El miedo le era desconocido. Decía que nunca lo había sentido. Y mira que una vez perdió el control de su X-1A y cayó 16.000 metros en 51 segundos antes de recuperar los controles. “El cielo no es un buen sitio para tener miedo, no hay tiempo para esas cosas”. El no tener miedo y su ojo privilegiado, de rapaz (tenía una vista extraordinaria, era capaz, decía, de acertarle a un ciervo a medio kilómetro), consideraba que eran dos de sus mejores virtudes como piloto. Comparaba hacer de piloto de pruebas con ser “un matador”, un torero y decía que en el oficio la principal misión era sobrevivir. La literatura aérea le era completamente ajena; al preguntarle por algún título clásico de la aviación solo pudo citarme su autobiografía, Yeager (que fue un best seller). Tampoco era capaz de articular el romanticismo del vuelo. “¿La emoción del vuelo?, mira hijo, lo hacíamos, volábamos, era el deber. El deber lo es todo”. Imposible imaginarle escribiendo Vuelo nocturno y no digamos El principito.
Incluso su gran momento del primer día supersónico lo explicaba con cierto aroma de anticlímax: “No noté nada especial, la aguja del machómetro saltó fuera de escala; antes hubo un bamboleo, un temblor y luego un fluir suave”. Hay que leer a Wolfe, Lo que hay que tener, para entender lo que fue aquello: “Era el amo del cielo. Su soledad era una soledad de rey, única e inviolable, sobre la cúpula del mundo”. Ese es el hombre que ha muerto.
Entusiasta de la aviación que descubrió como muchos otros pilotos de su generación en los shows aéreos, empezó como mecánico de aviones y enrolarse en el ejército (con 21 años) le abrió el cielo (él desde luego no habría usado esa metáfora), al permitirle entrar en 1942 en el programa de formación de pilotos. Durante la Guerra Fría, fue de los primeros pilotos de EE UU en probar un Mig-15 soviético. Luego voló misiones de combate en Vietnam y fue asesor de la fuerza aérea de Pakistán. Muy condecorado (Medalla de Plata, Corazón Púrpura, DFC…, aunque no, pese a que hubo una campaña para ello, la Medalla de Honor del Congreso), acabó como general de la fuerza aérea de EE UU.

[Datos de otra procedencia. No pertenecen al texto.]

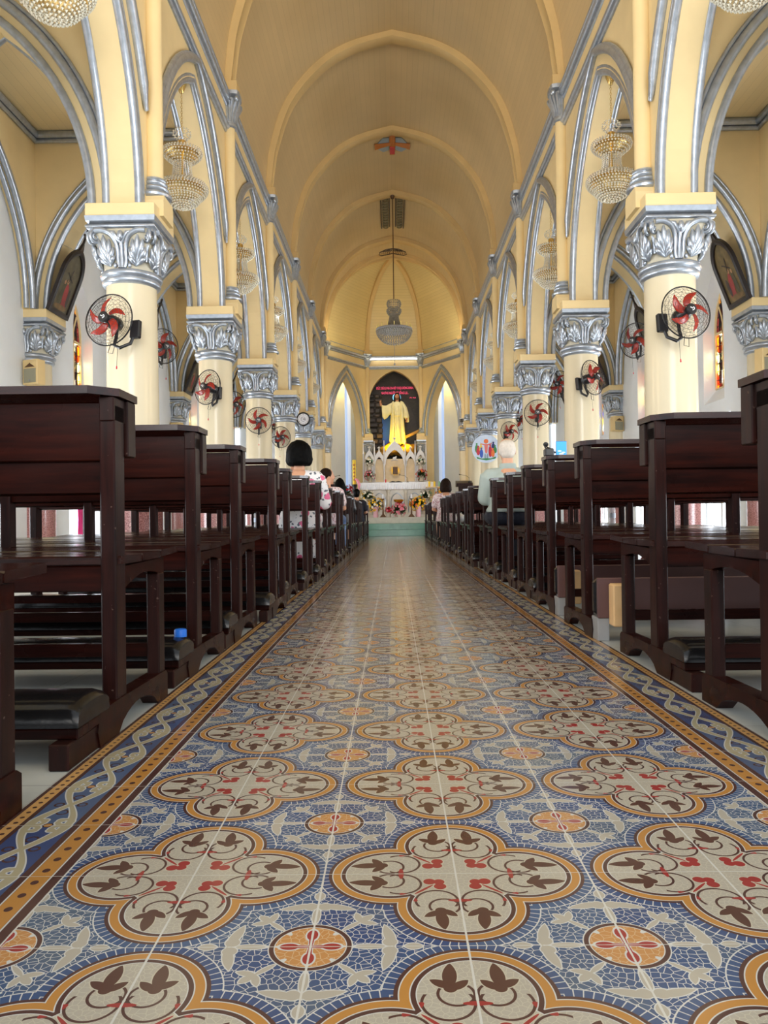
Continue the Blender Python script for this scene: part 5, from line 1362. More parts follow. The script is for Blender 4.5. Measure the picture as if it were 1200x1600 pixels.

Su gran frustración, aunque hablara de ello a su manera, fue no ser astronauta, algo que achacaba a su falta de estudios. El caso es que el reconocido mejor piloto de su generación tuvo que dejar paso a otros elegidos para la gloria. Lo recordaba con deportividad: “Me dieron la oportunidad de pilotar el X-1 y el X-1A, y eso es más de lo que un hombre puede pedir en este campo. Dieron esta nueva oportunidad a gente nueva, y eso es lo que debían hacer”. Pero añadía con sonsonete que ser astronauta era “limpiar mierda de mono”, en referencia a que los primeros en ir al espacio fueron macacos. En Elegidos para la gloria (1983) hizo un cameo como dueño del bar de los pilotos. La película le pareció demasiado larga.
Aquella tarde en Sort le regalé como quien hace una ofrenda un pequeño modelo de un Mustang P-51. Se lo metió en el bolsillo con gran naturalidad y de la misma manera me dedicó su foto junto al X-1. “Demonios, he creído en lo que hacía”, escribió en su biografía; “no niego que era condenadamente bueno, y si hay algo como el mejor, soy uno de los pocos que pueden competir por el título. Pero lo que realmente pienso cuando miro atrás es: caramba, con todo lo que me podía haber pasado, qué suerte he tenido”. Así era él. Buen vuelo, Chuck Yeager.